What are Proof of Work and Proof of Stake?

Proof of Work (PoW) and Proof of Stake (PoS) are the two consensus mechanisms used to check the validity of a transaction on the Blockchain. That is that they are two ways a seller and a buyer to agree that a transaction has happened. Without them any kind of trading or movement of money of goods is impossible. In real life things are simpler. You hold a dollar in your hand and you buy a hotdog with that dollar. You hand over the dollar and you’re left holding a hotdog. Simple. In the blockchain world we need a virtual, digital way of doing the exact same thing.

Think of it this way: if you want to buy something from an online store using fiat money (that’s ‘real’ money, so dollars, pounds, euros, etc) there’s always a central authority (a bank, PayPal, etc) overseeing your transaction. The money is in your account and they’re there to see it safely reach its destination and effectively stop you from spending that same money in two digital places at once, or spending the money to acquire something without it actually leaving your account.

It’s a concept so basic it’s probably not crossed your mind that something like this would even be possible. But in the digital realm it would be easy to double, triple, quadruple a ‘virtual’ figure stored on a computer somewhere allowing someone to have infinite money… If the banks didn’t keep strict tabs on it all to prevent such madness.

As cryptocurrencies are decentralized, they use the method of consensus to replace that essential central authority, keeping everything balanced and in check. Everyone else on the blockchain needs to agree that a transaction is legitimate in order for it to take place and this is either done through either Proof of Work or Proof of Stake.

What does Proof of Work mean?

As the name suggests, Proof of Work requires effort. AKA Mining. Mining is the process by which participants on the blockchain add their computer to the network and have it carry out the computation necessary to power the blockchain and keep those transactions ticking along and in check.

Basically, a computer on the blockchain is attempting to solve an extremely difficult mathematical problem. The computer needs to provide a semi-random string of numbers that meets certain conditions: the target hash.
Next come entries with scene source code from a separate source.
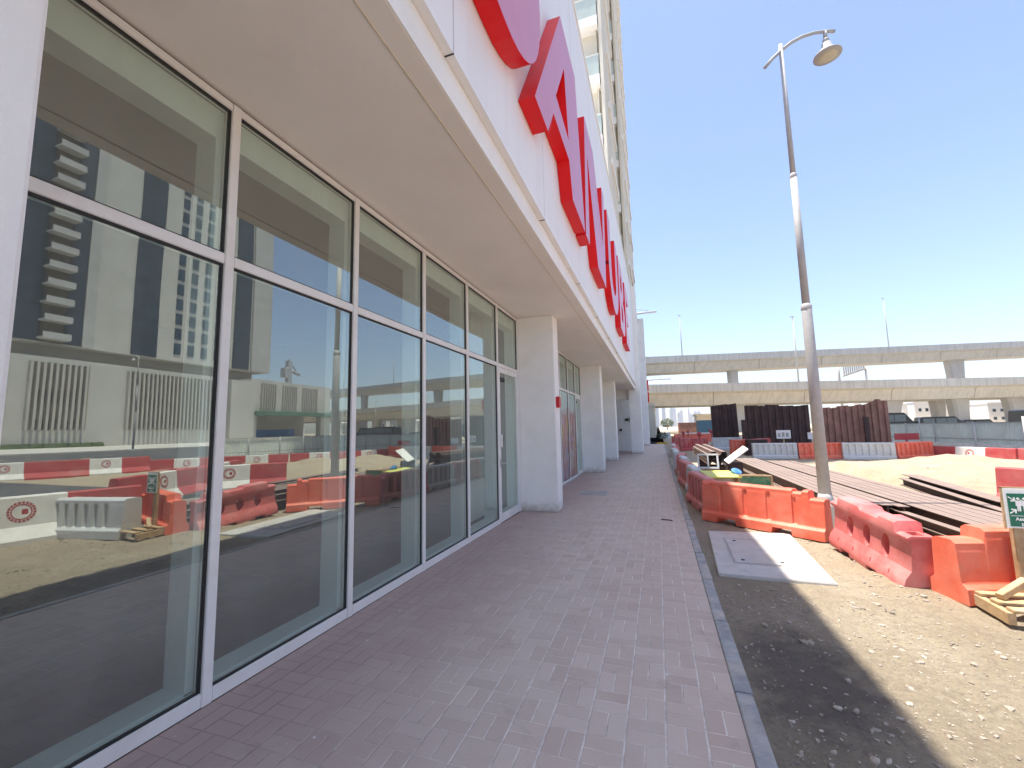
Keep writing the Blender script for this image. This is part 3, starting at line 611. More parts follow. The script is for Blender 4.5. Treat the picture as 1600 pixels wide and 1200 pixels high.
# far row of ribbed barriers in front of the steel hoarding
RB=[(.10+i*.235,.10+i*.235+.13) for i in range(7)]
def ribbed(mat): return barrier_mesh(1.8,.72,.20,.13,RB,.05,[],[]).build('ribbed_barrier',[mat,mat],None,bevel=.008)
rO=ribbed(M_or); rW=ribbed(M_wp); fu_={'o':0,'w':0}; fr_={'o':rO,'w':rW}
for kd,a,b_,lab in (('w',(6.78,22.9),(8.62,22.9),'white ribbed barrier with a stepped left end, leftmost of the far row'),('o',(8.68,22.85),(10.42,22.8),'orange ribbed barrier right behind the street lamp'),
   ('w',(10.3,22.6),(12.0,22.4),'white ribbed barrier before the brown steel sheets'),('o',(12.03,22.5),(13.75,23.4),'bright orange ribbed barrier at the right end of the far row')):
    o=fr_[kd] if not fu_[kd] else fr_[kd].copy()
    if fu_[kd]: C.objects.link(o)
    fu_[kd]=1; place_bar(o,a,b_); tag(o,lab,'barrier','ribbed barriers in front of the steel hoarding')
# more barriers seen through the gap at the end of the pavement and behind the stacks
for i,(a,b_,mat,lab) in enumerate((((6.35,26.2),(7.7,26.6),M_or,'orange barrier in front of the free standing dark steel sheet'),((7.7,27.2),(8.7,28.6),M_red,'dark red barrier beside the upright post'),
   ((3.9,30),(5.6,30.6),M_red,'dark red barrier beyond the sheet pile bundle, left one'),((5.9,30.6),(7.6,31),M_wp,'pale barrier beyond the sheet pile bundle'),((4.1,46),(7.6,47),M_or,'long bright orange barrier far down the street'),((2.9,60),(4.0,62),M_wp,'white barrier far beyond the end of the paving'),
   ((5.0,54),(8.4,55),M_jw,'pale concrete barrier behind the long bright orange one'),((3.7,36),(4.3,37.5),M_red,'red barrier near the teal container'))):
    Ld=(Vector(b_)-Vector(a)).length
    o=barrier_mesh(Ld,.8,.2,.12,[(Ld*(.06+j*.15),Ld*(.06+j*.15)+Ld*.08) for j in range(6)],.04,[],[]).build('far_barrier',[mat,mat],None)
    place_bar(o,a,b_); tag(o,lab,'barrier','barriers farther down the street')
# painted concrete barriers
def jersey(red_first=True):
    root=bpy.data.objects.new('concrete_barrier',None); C.objects.link(root)
    P=[(-.3,0),(-.3,.09),(-.14,.28),(-.085,.72),(-.06,.74),(.06,.74),(.085,.72),(.14,.28),(.3,.09),(.3,0)]
    for k,(x0,x1) in enumerate(((-1.5,-.5),(-.5,.55),(.55,1.5))):
        red=(k%2==0)
        m_=MB(); m_.loft([[(x0,a,b) for a,b in P],[(x1-.001,a,b) for a,b in P]]); o=m_.build('painted_section',M_jr if red else M_jw,root)
        if not red:
            e=MB()
            for s in (-1,1):
                for t in range(20):
                    a0=2*math.pi*t/20; a1=a0+.22; vv=[]
                    for rr,aa in ((.13,a0),(.16,a0),(.16,a1),(.13,a1)):
                        zz=.5+rr*math.sin(aa); yy=-(.085+(.72-zz)*(.055/.44))-.004; vv.append((.02+rr*math.cos(aa),yy*s,zz))
                    e.add(vv,[(0,1,2,3)])
                for t in range(16):
                    a0=2*math.pi*t/16; a1=2*math.pi*(t+1)/16; vv=[]
                    for rr,aa in ((.105,a0),(.12,a0),(.12,a1),(.105,a1)):
                        zz=.5+rr*math.sin(aa); yy=-(.085+(.72-zz)*(.055/.44))-.004; vv.append((.02+rr*math.cos(aa),yy*s,zz))
                    e.add(vv,[(0,1,2,3)])
                e.add([( .0-.05,s*-.118,.46),(.02,s*-.118,.46),(.02,s*-.112,.54),(-.05,s*-.112,.54)],[(0,1,2,3)])
            e.build('emblem',M_jr,o)
    return root
J=jersey(); fj=True
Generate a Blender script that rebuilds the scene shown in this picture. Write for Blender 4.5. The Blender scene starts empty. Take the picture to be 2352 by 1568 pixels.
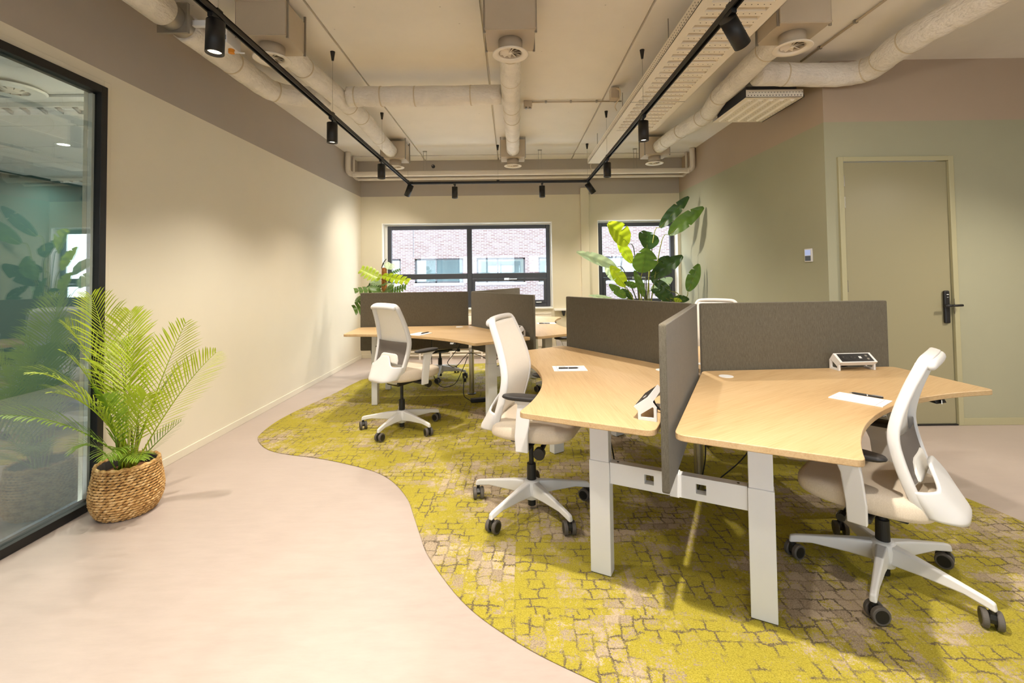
import bpy, bmesh, math, random
from mathutils import Vector, Matrix
random.seed(7)
PI = math.pi
SC = bpy.context.scene
COL = SC.collection

# ------------------------------------------------------------------ camera
F_PX, CY_PX = 1062.4543, 594.9154
PITCH, ROLL, YAW, CAM_H = 0.0301, 0.0126, 0.0024, 1.3729
fw = Vector((0, math.cos(PITCH), math.sin(PITCH)))
up = Vector((0, -math.sin(PITCH), math.cos(PITCH)))
rt = Vector((1, 0, 0))
r2 = math.cos(ROLL) * rt - math.sin(ROLL) * up
u2 = math.sin(ROLL) * rt + math.cos(ROLL) * up
RZ = Matrix.Rotation(-YAW, 3, 'Z')
r2, u2, f2 = RZ @ r2, RZ @ u2, RZ @ fw
cam_d = bpy.data.cameras.new('camera')
cam = bpy.data.objects.new('camera', cam_d)
COL.objects.link(cam)
cam_d.sensor_fit = 'HORIZONTAL'
cam_d.sensor_width = 36
cam_d.lens = F_PX * 36 / 2352
cam_d.shift_y = -(784 - CY_PX) / 2352
cam_d.clip_start = 0.02
M = Matrix((r2, u2, -f2)).transposed().to_4x4()
M.translation = (0, 0, CAM_H)
cam.matrix_world = M
SC.camera = cam

# ------------------------------------------------------------------ world, exposure
SKY_STRENGTH = 6.5
SKY_COLOR = (0.82, 0.92, 1.0)
SPOT_W = 88.0
SPOT_COLOR = (1.0, 0.905, 0.785)
w = bpy.data.worlds.new('sky')
SC.world = w
w.use_nodes = True
bg = w.node_tree.nodes['Background']
bg.inputs[0].default_value = (*SKY_COLOR, 1)
bg.inputs[1].default_value = SKY_STRENGTH
vs = SC.view_settings
vs.view_transform = 'Standard'
vs.look = 'None'
vs.exposure = 0.50
vs.gamma = 1
vs.use_curve_mapping = False
cy = SC.cycles
cy.max_bounces = 10
cy.diffuse_bounces = 6
cy.glossy_bounces = 4
cy.transparent_max_bounces = 16
cy.sample_clamp_indirect = 6
cy.caustics_reflective = False
cy.caustics_refractive = False




def portal(x, y, z, sx, sz, rot):
    ld = bpy.data.lights.new('daylight_portal', 'AREA')
    ld.shape = 'RECTANGLE'
    ld.size, ld.size_y = sx, sz
    ld.cycles.is_portal = True
    lo = bpy.data.objects.new('daylight_portal', ld)
    COL.objects.link(lo)
    lo.location = (x, y, z)
    lo.rotation_euler = rot
    return lo


portal(1.5, -3.62, 1.5, 7.4, 1.3, (math.pi / 2, 0, 0))
portal(-.72, 7.98, 1.5, 2.83, 1.45, (-math.pi / 2, 0, 0))
portal(-4.1, 7.8, 1.55, 2.2, 1.5, (-math.pi / 2, 0, 0))
portal(2.115, 7.98, 1.5, 1.34, 1.45, (-math.pi / 2, 0, 0))


# ------------------------------------------------------------------ mesh builder
class MB:
    def __init__(s):
        s.v, s.f = [], []

    def add(s, vs_, fs):
        o = len(s.v)
        s.v += [tuple(p) for p in vs_]
        s.f += [tuple(i + o for i in q) for q in fs]
        return s

    def hexa(s, p):  # 8 points, bottom loop then top loop
        return s.add(p, [(3, 2, 1, 0), (4, 5, 6, 7), (0, 1, 5, 4), (1, 2, 6, 5), (2, 3, 7, 6), (3, 0, 4, 7)])

    def box(s, c, d, rz=0.0, m=None):
        x, y, z = d[0] / 2, d[1] / 2, d[2] / 2
        ps = [(-x, -y, -z), (x, -y, -z), (x, y, -z), (-x, y, -z), (-x, -y, z), (x, -y, z), (x, y, z), (-x, y, z)]
        R = m if m is not None else Matrix.Rotation(rz, 3, 'Z')
        return s.hexa([R @ Vector(p) + Vector(c) for p in ps])

    def bx(s, x0, x1, y0, y1, z0, z1):
        return s.box(((x0 + x1) / 2, (y0 + y1) / 2, (z0 + z1) / 2), (abs(x1 - x0), abs(y1 - y0), abs(z1 - z0)))

    def prism(s, poly, z0, z1):
        n = len(poly)
        vs_ = [(x, y, z0) for x, y in poly] + [(x, y, z1) for x, y in poly]
        fs = [tuple(range(n - 1, -1, -1)), tuple(range(n, 2 * n))]
        fs += [(i, (i + 1) % n, n + (i + 1) % n, n + i) for i in range(n)]
        return s.add(vs_, fs)

    def prism_dir(s, poly3, d):
        n = len(poly3)
        d = Vector(d)
        vs_ = [Vector(p) for p in poly3] + [Vector(p) + d for p in poly3]
        fs = [tuple(range(n - 1, -1, -1)), tuple(range(n, 2 * n))]
        fs += [(i, (i + 1) % n, n + (i + 1) % n, n + i) for i in range(n)]
        return s.add(vs_, fs)

    def cyl(s, p0, p1, r0, r1=None, n=16, cap=True):
        r1 = r0 if r1 is None else r1
        p0, p1 = Vector(p0), Vector(p1)
        d = (p1 - p0).normalized()
        a = d.orthogonal().normalized()
        b = d.cross(a)
        vs_ = [p0 + (a * math.cos(2 * PI * i / n) + b * math.sin(2 * PI * i / n)) * r0 for i in range(n)]
        vs_ += [p1 + (a * math.cos(2 * PI * i / n) + b * math.sin(2 * PI * i / n)) * r1 for i in range(n)]
        fs = [(i, (i + 1) % n, n + (i + 1) % n, n + i) for i in range(n)]
        if cap:
            fs += [tuple(range(n - 1, -1, -1)), tuple(range(n, 2 * n))]
        return s.add(vs_, fs)

    def frames(s, path, upv=None):
        P = [Vector(p) for p in path]
        n = len(P)
        T = []
        for i in range(n):
            a, b = P[max(0, i - 1)], P[min(n - 1, i + 1)]
            T.append((b - a).normalized() if (b - a).length > 1e-9 else Vector((0, 0, 1)))
        A = Vector(upv) if upv is not None else T[0].orthogonal()
        out = []
        for t in T:
            A = (A - t * A.dot(t))
            if A.length < 1e-6:
                A = t.orthogonal()
            A.normalize()
            out.append((A.copy(), t.cross(A)))
        return P, out

    def sweep(s, path, sec, upv=None, scale=None, cap=True):
        P, fr = s.frames(path, upv)
        m = len(sec)
        vs_ = []
        for i, (p, (a, b)) in enumerate(zip(P, fr)):
            k = 1 if scale is None else scale[i]
            vs_ += [p + a * (u * k) + b * (v * k) for u, v in sec]
        fs = []
        for i in range(len(P) - 1):
            for j in range(m):
                fs.append((i * m + j, i * m + (j + 1) % m, (i + 1) * m + (j + 1) % m, (i + 1) * m + j))
        if cap:
            fs += [tuple(range(m - 1, -1, -1)), tuple(range((len(P) - 1) * m, len(P) * m))]
        return s.add(vs_, fs)

    def tube(s, path, r, n=8, cap=True, scale=None):
        return s.sweep(path, [(r * math.cos(2 * PI * i / n), r * math.sin(2 * PI * i / n)) for i in range(n)], None, scale, cap)

    def lathe(s, prof, n=24, c=(0, 0, 0), sx=1.0, sy=1.0):
        vs_, fs = [], []
        for r, z in prof:
            for i in range(n):
                a = 2 * PI * i / n
                vs_.append((c[0] + r * sx * math.cos(a), c[1] + r * sy * math.sin(a), c[2] + z))
        for k in range(len(prof) - 1):
            for i in range(n):
                fs.append((k * n + i, k * n + (i + 1) % n, (k + 1) * n + (i + 1) % n, (k + 1) * n + i))
        if prof[0][0] > 1e-6:
            fs.append(tuple(range(n - 1, -1, -1)))
        if prof[-1][0] > 1e-6:
            fs.append(tuple(range((len(prof) - 1) * n, len(prof) * n)))
        return s.add(vs_, fs)

    def ring(s, prof, n=24, c=(0, 0, 0)):
        """closed profile revolved about z (torus-like)"""
        m = len(prof)
        vs_, fs = [], []
        for r, z in prof:
            for i in range(n):
                a = 2 * PI * i / n
                vs_.append((c[0] + r * math.cos(a), c[1] + r * math.sin(a), c[2] + z))
        for k in range(m):
            for i in range(n):
                fs.append((k * n + i, k * n + (i + 1) % n, ((k + 1) % m) * n + (i + 1) % n, ((k + 1) % m) * n + i))
        return s.add(vs_, fs)

    def grid(s, fn, nu, nv, wrap=False):
        vs_ = [fn(i / nu, j / nv) for j in range(nv + 1) for i in range(nu + 1)]
        fs = [(j * (nu + 1) + i, j * (nu + 1) + i + 1, (j + 1) * (nu + 1) + i + 1, (j + 1) * (nu + 1) + i) for j in range(nv) for i in range(nu)]
        return s.add(vs_, fs)

    def loft(s, rings, cap=True):
        m = len(rings[0])
        vs_ = [p for r in rings for p in r]
        fs = [(k * m + i, k * m + (i + 1) % m, (k + 1) * m + (i + 1) % m, (k + 1) * m + i) for k in range(len(rings) - 1) for i in range(m)]
        if cap:
            fs += [tuple(range(m - 1, -1, -1)), tuple(range((len(rings) - 1) * m, len(rings) * m))]
        return s.add(vs_, fs)

    def mesh(s, name, smooth=False):
        me = bpy.data.meshes.new(name)
        me.from_pydata(s.v, [], s.f)
        me.validate()
        bm = bmesh.new()
        bm.from_mesh(me)
        bmesh.ops.recalc_face_normals(bm, faces=bm.faces)
        bm.to_mesh(me)
        bm.free()
        if smooth:
            me.polygons.foreach_set('use_smooth', [True] * len(me.polygons))
        return me


def cat(pts, n=8, closed=False):
    P = [Vector(p) for p in pts]
    N = len(P)
    out = []
    segs = N if closed else N - 1
    for i in range(segs):
        if closed:
            a, b, c, d = P[i - 1], P[i], P[(i + 1) % N], P[(i + 2) % N]
        else:
            a, b, c, d = P[max(0, i - 1)], P[i], P[i + 1], P[min(N - 1, i + 2)]
        for k in range(n):
            t = k / n
            out.append(0.5 * ((2 * b) + (c - a) * t + (2 * a - 5 * b + 4 * c - d) * t * t + (3 * b - a - 3 * c + d) * t ** 3))
    if not closed:
        out.append(P[-1])
    return out


def round_poly(pts, radii, n=6):
    out = []
    N = len(pts)
    for i in range(N):
        p, a, b = Vector(pts[i]), Vector(pts[i - 1]), Vector(pts[(i + 1) % N])
        r = radii[i] if not isinstance(radii, (int, float)) else radii
        if r <= 0:
            out.append(tuple(p))
            continue
        u, v = (a - p).normalized(), (b - p).normalized()
        ang = u.angle(v)
        if ang > 3.1:
            out.append(tuple(p))
            continue
        d = min(r / math.tan(ang / 2), (a - p).length * .49, (b - p).length * .49)
        s0, s1 = p + u * d, p + v * d
        for k in range(n + 1):
            t = k / n
            out.append(tuple((1 - t) ** 2 * s0 + 2 * t * (1 - t) * p + t * t * s1))
    return out


def obj(name, mb, mat, parent=None, smooth=False, bevel=0.0, bseg=2, loc=None, rot=None, solid=0.0, subsurf=0, angle=35):
    me = mb if isinstance(mb, bpy.types.Mesh) else mb.mesh(name, smooth or bevel > 0)
    o = bpy.data.objects.new(name, me)
    COL.objects.link(o)
    if mat is not None and len(me.materials) == 0:
        me.materials.append(mat)
    if solid:
        m = o.modifiers.new('solid', 'SOLIDIFY')
        m.thickness = solid
        m.offset = 0
    if subsurf:
        m = o.modifiers.new('sub', 'SUBSURF')
        m.levels = m.render_levels = subsurf
    if bevel > 0:
        m = o.modifiers.new('bevel', 'BEVEL')
        m.width = bevel
        m.segments = bseg
        m.limit_method = 'ANGLE'
        m.angle_limit = math.radians(angle)
        m.harden_normals = True
    if loc is not None:
        o.location = loc
    if rot is not None:
        o.rotation_euler = rot
    if parent is not None:
        o.parent = parent
    return o


def tag(o, label=None, cat_=None, group=None, kind=None):
    if label:
        o['label'] = label
    if cat_:
        o['category'] = cat_
    if group:
        o['group'] = group
    if kind:
        o['kind'] = kind
    return o


def thing(name, label, cat_, loc=(0, 0, 0), rz=0.0, group=None):
    o = bpy.data.objects.new(name, None)
    o.empty_display_size = 0.05
    COL.objects.link(o)
    o.location = loc
    o.rotation_euler = (0, 0, rz)
    return tag(o, label, cat_, group)


def struct(name, mb, mat, parent=None, **k):
    o = obj(name, mb, mat, parent, **k)
    if parent is None:
        o['kind'] = 'structure'
    return o


def copy_tree(o, parent=None):
    c = o.copy()
    COL.objects.link(c)
    if parent is not None:
        c.parent = parent
    for ch in list(o.children):
        copy_tree(ch, c)
    return c


# ------------------------------------------------------------------ materials
def lin(c):
    return tuple((x / 255 / 12.92) if x / 255 <= .04045 else ((x / 255 + .055) / 1.055) ** 2.4 for x in c)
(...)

The miner who first guesses the solution correctly, gets to add a new block to the blockchain containing the latest transaction data. This miner will then receive a reward in the form of cryptocurrency.

It’s a payment for helping to keep the blockchain running. Without willing participants all around the world, the blockchain and the millions of transactions carried out upon it would grind to a halt. That crypto reward is your incentive to allow your computer (and your electricity bill) to take part in keeping things ticking along.

As for the validity of the target hash, remember that every block on a blockchain contains information about the previous transactions. This means that it’s impossible to change anything without messing up the chain. Since this chain – basically a massive ledger – is public, other miners can verify the solution once it’s broadcasted by the winning miner. 

Proof of Work was initially invented as a way to prevent spam with data showing the completion of a complex problem being part of each email sent. If the sender had taken the time/power to do this maths before the message could be sent then it would be unlikely to be spam. The creator(s) of Bitcoin realized that the system could be used as a verification method and became the most well-known consensus mechanism in crypto. At the moment of writing, PoW is used by major cryptocurrencies Bitcoin and Ethereum, with the latter planning a transition to Proof of Stake. Speaking of which…

What is Proof of Stake?

Unlike Proof of Work, Proof of Stake doesn’t require work from a large number of computers. Instead of mining competitively, people can choose to stake a certain amount of money for the chance to verify a transaction. In other words, every participant places some of their crypto in a pool, and if they’re chosen to verify the transaction, they will do the job and get a reward. 

Although the Proof of Stake winners are randomly chosen, the more money you stake (i.e. offer up and risk losing) the better your chances. Of course, this creates a problem: what if one person offers 51% of the total staked and thereby would win every time? Unlikely. That would require an awful lot of money to be staked so you’d basically be spending more to get the job than you were being paid to do it.

What’s the difference between Proof of Work and Proof of Stake

Proof of Work requires Miners who need hardware to verify blocks, while Proof of Stake’s Validators only need an amount of crypto to stake to do the same job. For the average person, Proof of Stake is therefore more accessible. Rather than being a race to solve a transaction, requiring ever faster and more powerful computers to win the race, Proof of Stake only requires that you stake the required amount of currency to be considered for the job.

With Proof of Stake there is one winner who completes the transaction verification. It doesn’t need all those competing computers, and therefore doesn’t consume as much energy. Proof of Stake is therefore is a big part of the drive to clean up crypto’s environmental credentials and is currently used by currencies such as Cardano and Solana while giants such as Ethereum are working to move to Proof of Stake too.